• **INSTRUCTIONS FOR THE TASK**
Copy the data word for word, keeping every line.
# start of RAW DATA
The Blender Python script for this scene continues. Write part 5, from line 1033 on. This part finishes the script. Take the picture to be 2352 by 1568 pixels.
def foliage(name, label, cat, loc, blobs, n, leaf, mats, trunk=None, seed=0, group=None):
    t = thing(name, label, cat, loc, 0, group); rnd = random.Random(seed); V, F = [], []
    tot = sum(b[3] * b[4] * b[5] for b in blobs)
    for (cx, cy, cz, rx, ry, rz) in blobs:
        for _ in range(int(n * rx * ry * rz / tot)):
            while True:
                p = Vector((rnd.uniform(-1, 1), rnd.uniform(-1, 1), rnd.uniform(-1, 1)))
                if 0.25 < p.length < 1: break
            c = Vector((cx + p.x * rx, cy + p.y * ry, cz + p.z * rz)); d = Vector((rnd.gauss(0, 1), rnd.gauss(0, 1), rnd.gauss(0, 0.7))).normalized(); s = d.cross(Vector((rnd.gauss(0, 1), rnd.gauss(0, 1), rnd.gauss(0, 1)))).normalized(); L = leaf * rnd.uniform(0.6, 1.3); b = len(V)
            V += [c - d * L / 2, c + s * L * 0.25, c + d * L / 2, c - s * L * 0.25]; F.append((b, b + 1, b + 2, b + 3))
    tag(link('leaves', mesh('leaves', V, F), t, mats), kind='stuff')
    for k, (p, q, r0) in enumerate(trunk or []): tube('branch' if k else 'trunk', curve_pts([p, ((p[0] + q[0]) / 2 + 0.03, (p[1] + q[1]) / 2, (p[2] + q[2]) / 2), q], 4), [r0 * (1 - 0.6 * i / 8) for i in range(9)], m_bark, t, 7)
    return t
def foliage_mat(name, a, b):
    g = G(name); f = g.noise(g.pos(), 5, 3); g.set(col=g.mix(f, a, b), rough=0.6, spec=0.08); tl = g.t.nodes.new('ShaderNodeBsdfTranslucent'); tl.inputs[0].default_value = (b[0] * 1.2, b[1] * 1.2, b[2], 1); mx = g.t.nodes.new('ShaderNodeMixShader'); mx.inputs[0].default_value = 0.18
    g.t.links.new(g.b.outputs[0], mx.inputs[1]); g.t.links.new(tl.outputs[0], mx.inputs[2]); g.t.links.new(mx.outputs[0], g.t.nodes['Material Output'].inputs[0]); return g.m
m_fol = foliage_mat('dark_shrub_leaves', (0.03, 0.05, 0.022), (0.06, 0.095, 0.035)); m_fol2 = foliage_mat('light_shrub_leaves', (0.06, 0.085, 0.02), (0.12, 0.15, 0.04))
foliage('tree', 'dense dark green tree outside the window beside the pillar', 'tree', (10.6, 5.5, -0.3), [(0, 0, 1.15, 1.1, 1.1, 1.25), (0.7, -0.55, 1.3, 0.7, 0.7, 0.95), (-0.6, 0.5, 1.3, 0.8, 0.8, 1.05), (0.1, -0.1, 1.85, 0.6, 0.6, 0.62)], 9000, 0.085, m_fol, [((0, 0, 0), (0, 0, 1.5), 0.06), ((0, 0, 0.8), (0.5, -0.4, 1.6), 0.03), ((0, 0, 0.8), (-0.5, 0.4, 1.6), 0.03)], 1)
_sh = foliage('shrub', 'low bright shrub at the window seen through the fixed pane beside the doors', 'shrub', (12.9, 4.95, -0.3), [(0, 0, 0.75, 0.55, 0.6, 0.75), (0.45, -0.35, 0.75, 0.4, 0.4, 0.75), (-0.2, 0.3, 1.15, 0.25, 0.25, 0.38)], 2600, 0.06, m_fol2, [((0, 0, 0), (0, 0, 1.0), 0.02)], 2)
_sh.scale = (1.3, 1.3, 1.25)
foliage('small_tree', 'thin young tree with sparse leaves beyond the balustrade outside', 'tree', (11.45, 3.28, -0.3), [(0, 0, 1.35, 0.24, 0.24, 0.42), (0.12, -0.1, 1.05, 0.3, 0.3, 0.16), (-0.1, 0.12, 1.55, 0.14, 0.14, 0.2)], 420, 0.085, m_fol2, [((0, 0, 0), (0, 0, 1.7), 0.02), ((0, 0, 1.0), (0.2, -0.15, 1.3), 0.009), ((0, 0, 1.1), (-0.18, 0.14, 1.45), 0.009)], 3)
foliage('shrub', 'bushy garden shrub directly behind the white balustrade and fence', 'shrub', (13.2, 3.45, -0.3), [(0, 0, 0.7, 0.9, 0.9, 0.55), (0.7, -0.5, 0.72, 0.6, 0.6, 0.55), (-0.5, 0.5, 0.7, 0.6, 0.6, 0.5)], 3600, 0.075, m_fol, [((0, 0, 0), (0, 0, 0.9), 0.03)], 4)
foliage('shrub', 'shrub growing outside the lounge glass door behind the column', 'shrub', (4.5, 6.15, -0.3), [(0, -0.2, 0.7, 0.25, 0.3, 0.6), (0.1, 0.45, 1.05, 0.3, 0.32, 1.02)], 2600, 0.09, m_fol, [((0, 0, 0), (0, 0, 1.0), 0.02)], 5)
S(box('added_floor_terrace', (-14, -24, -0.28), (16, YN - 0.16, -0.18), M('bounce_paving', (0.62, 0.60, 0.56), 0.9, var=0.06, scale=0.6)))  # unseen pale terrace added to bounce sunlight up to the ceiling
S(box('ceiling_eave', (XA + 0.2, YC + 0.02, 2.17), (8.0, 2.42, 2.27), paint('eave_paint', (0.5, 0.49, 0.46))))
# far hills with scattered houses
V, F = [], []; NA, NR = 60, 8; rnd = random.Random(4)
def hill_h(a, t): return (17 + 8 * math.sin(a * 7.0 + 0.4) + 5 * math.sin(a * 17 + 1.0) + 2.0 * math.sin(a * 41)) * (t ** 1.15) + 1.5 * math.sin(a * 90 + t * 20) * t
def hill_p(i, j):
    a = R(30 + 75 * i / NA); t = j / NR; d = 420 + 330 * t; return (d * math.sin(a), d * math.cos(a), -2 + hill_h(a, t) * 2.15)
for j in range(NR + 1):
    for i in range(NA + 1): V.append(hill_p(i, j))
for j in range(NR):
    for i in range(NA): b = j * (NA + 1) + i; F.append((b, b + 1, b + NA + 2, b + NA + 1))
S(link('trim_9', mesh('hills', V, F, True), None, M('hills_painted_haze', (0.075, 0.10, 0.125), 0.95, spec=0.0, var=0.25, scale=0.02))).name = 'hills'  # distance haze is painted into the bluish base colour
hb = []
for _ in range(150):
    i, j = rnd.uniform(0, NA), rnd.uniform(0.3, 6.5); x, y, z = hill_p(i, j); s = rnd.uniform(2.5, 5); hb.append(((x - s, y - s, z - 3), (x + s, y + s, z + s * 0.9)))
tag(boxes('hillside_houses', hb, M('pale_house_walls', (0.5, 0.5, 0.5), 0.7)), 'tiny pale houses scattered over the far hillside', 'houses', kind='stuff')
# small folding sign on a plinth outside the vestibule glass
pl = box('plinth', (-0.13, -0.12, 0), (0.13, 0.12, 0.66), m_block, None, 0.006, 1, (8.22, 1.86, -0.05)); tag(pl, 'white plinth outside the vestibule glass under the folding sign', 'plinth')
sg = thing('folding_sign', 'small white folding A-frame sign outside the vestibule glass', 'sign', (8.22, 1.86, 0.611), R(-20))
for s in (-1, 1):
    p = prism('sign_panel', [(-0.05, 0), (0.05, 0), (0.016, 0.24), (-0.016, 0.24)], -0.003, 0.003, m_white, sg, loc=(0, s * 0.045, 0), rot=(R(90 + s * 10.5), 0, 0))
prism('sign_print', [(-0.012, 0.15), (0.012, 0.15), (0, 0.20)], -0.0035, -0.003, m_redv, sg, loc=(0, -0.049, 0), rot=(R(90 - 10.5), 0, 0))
# end of RAW DATA
• **PROBLEM SOLUTION**
The Blender Python script for this scene continues. Write part 5, from line 1033 on. This part finishes the script. Take the picture to be 2352 by 1568 pixels.
def foliage(name, label, cat, loc, blobs, n, leaf, mats, trunk=None, seed=0, group=None):
    t = thing(name, label, cat, loc, 0, group); rnd = random.Random(seed); V, F = [], []
    tot = sum(b[3] * b[4] * b[5] for b in blobs)
    for (cx, cy, cz, rx, ry, rz) in blobs:
        for _ in range(int(n * rx * ry * rz / tot)):
            while True:
                p = Vector((rnd.uniform(-1, 1), rnd.uniform(-1, 1), rnd.uniform(-1, 1)))
                if 0.25 < p.length < 1: break
            c = Vector((cx + p.x * rx, cy + p.y * ry, cz + p.z * rz)); d = Vector((rnd.gauss(0, 1), rnd.gauss(0, 1), rnd.gauss(0, 0.7))).normalized(); s = d.cross(Vector((rnd.gauss(0, 1), rnd.gauss(0, 1), rnd.gauss(0, 1)))).normalized(); L = leaf * rnd.uniform(0.6, 1.3); b = len(V)
            V += [c - d * L / 2, c + s * L * 0.25, c + d * L / 2, c - s * L * 0.25]; F.append((b, b + 1, b + 2, b + 3))
    tag(link('leaves', mesh('leaves', V, F), t, mats), kind='stuff')
    for k, (p, q, r0) in enumerate(trunk or []): tube('branch' if k else 'trunk', curve_pts([p, ((p[0] + q[0]) / 2 + 0.03, (p[1] + q[1]) / 2, (p[2] + q[2]) / 2), q], 4), [r0 * (1 - 0.6 * i / 8) for i in range(9)], m_bark, t, 7)
    return t
def foliage_mat(name, a, b):
    g = G(name); f = g.noise(g.pos(), 5, 3); g.set(col=g.mix(f, a, b), rough=0.6, spec=0.08); tl = g.t.nodes.new('ShaderNodeBsdfTranslucent'); tl.inputs[0].default_value = (b[0] * 1.2, b[1] * 1.2, b[2], 1); mx = g.t.nodes.new('ShaderNodeMixShader'); mx.inputs[0].default_value = 0.18
    g.t.links.new(g.b.outputs[0], mx.inputs[1]); g.t.links.new(tl.outputs[0], mx.inputs[2]); g.t.links.new(mx.outputs[0], g.t.nodes['Material Output'].inputs[0]); return g.m
m_fol = foliage_mat('dark_shrub_leaves', (0.03, 0.05, 0.022), (0.06, 0.095, 0.035)); m_fol2 = foliage_mat('light_shrub_leaves', (0.06, 0.085, 0.02), (0.12, 0.15, 0.04))
foliage('tree', 'dense dark green tree outside the window beside the pillar', 'tree', (10.6, 5.5, -0.3), [(0, 0, 1.15, 1.1, 1.1, 1.25), (0.7, -0.55, 1.3, 0.7, 0.7, 0.95), (-0.6, 0.5, 1.3, 0.8, 0.8, 1.05), (0.1, -0.1, 1.85, 0.6, 0.6, 0.62)], 9000, 0.085, m_fol, [((0, 0, 0), (0, 0, 1.5), 0.06), ((0, 0, 0.8), (0.5, -0.4, 1.6), 0.03), ((0, 0, 0.8), (-0.5, 0.4, 1.6), 0.03)], 1)
_sh = foliage('shrub', 'low bright shrub at the window seen through the fixed pane beside the doors', 'shrub', (12.9, 4.95, -0.3), [(0, 0, 0.75, 0.55, 0.6, 0.75), (0.45, -0.35, 0.75, 0.4, 0.4, 0.75), (-0.2, 0.3, 1.15, 0.25, 0.25, 0.38)], 2600, 0.06, m_fol2, [((0, 0, 0), (0, 0, 1.0), 0.02)], 2)
_sh.scale = (1.3, 1.3, 1.25)
foliage('small_tree', 'thin young tree with sparse leaves beyond the balustrade outside', 'tree', (11.45, 3.28, -0.3), [(0, 0, 1.35, 0.24, 0.24, 0.42), (0.12, -0.1, 1.05, 0.3, 0.3, 0.16), (-0.1, 0.12, 1.55, 0.14, 0.14, 0.2)], 420, 0.085, m_fol2, [((0, 0, 0), (0, 0, 1.7), 0.02), ((0, 0, 1.0), (0.2, -0.15, 1.3), 0.009), ((0, 0, 1.1), (-0.18, 0.14, 1.45), 0.009)], 3)
foliage('shrub', 'bushy garden shrub directly behind the white balustrade and fence', 'shrub', (13.2, 3.45, -0.3), [(0, 0, 0.7, 0.9, 0.9, 0.55), (0.7, -0.5, 0.72, 0.6, 0.6, 0.55), (-0.5, 0.5, 0.7, 0.6, 0.6, 0.5)], 3600, 0.075, m_fol, [((0, 0, 0), (0, 0, 0.9), 0.03)], 4)
foliage('shrub', 'shrub growing outside the lounge glass door behind the column', 'shrub', (4.5, 6.15, -0.3), [(0, -0.2, 0.7, 0.25, 0.3, 0.6), (0.1, 0.45, 1.05, 0.3, 0.32, 1.02)], 2600, 0.09, m_fol, [((0, 0, 0), (0, 0, 1.0), 0.02)], 5)
S(box('added_floor_terrace', (-14, -24, -0.28), (16, YN - 0.16, -0.18), M('bounce_paving', (0.62, 0.60, 0.56), 0.9, var=0.06, scale=0.6)))  # unseen pale terrace added to bounce sunlight up to the ceiling
S(box('ceiling_eave', (XA + 0.2, YC + 0.02, 2.17), (8.0, 2.42, 2.27), paint('eave_paint', (0.5, 0.49, 0.46))))
# far hills with scattered houses
V, F = [], []; NA, NR = 60, 8; rnd = random.Random(4)
def hill_h(a, t): return (17 + 8 * math.sin(a * 7.0 + 0.4) + 5 * math.sin(a * 17 + 1.0) + 2.0 * math.sin(a * 41)) * (t ** 1.15) + 1.5 * math.sin(a * 90 + t * 20) * t
def hill_p(i, j):
    a = R(30 + 75 * i / NA); t = j / NR; d = 420 + 330 * t; return (d * math.sin(a), d * math.cos(a), -2 + hill_h(a, t) * 2.15)
for j in range(NR + 1):
    for i in range(NA + 1): V.append(hill_p(i, j))
for j in range(NR):
    for i in range(NA): b = j * (NA + 1) + i; F.append((b, b + 1, b + NA + 2, b + NA + 1))
S(link('trim_9', mesh('hills', V, F, True), None, M('hills_painted_haze', (0.075, 0.10, 0.125), 0.95, spec=0.0, var=0.25, scale=0.02))).name = 'hills'  # distance haze is painted into the bluish base colour
hb = []
for _ in range(150):
    i, j = rnd.uniform(0, NA), rnd.uniform(0.3, 6.5); x, y, z = hill_p(i, j); s = rnd.uniform(2.5, 5); hb.append(((x - s, y - s, z - 3), (x + s, y + s, z + s * 0.9)))
tag(boxes('hillside_houses', hb, M('pale_house_walls', (0.5, 0.5, 0.5), 0.7)), 'tiny pale houses scattered over the far hillside', 'houses', kind='stuff')
# small folding sign on a plinth outside the vestibule glass
pl = box('plinth', (-0.13, -0.12, 0), (0.13, 0.12, 0.66), m_block, None, 0.006, 1, (8.22, 1.86, -0.05)); tag(pl, 'white plinth outside the vestibule glass under the folding sign', 'plinth')
sg = thing('folding_sign', 'small white folding A-frame sign outside the vestibule glass', 'sign', (8.22, 1.86, 0.611), R(-20))
for s in (-1, 1):
    p = prism('sign_panel', [(-0.05, 0), (0.05, 0), (0.016, 0.24), (-0.016, 0.24)], -0.003, 0.003, m_white, sg, loc=(0, s * 0.045, 0), rot=(R(90 + s * 10.5), 0, 0))
prism('sign_print', [(-0.012, 0.15), (0.012, 0.15), (0, 0.20)], -0.0035, -0.003, m_redv, sg, loc=(0, -0.049, 0), rot=(R(90 - 10.5), 0, 0))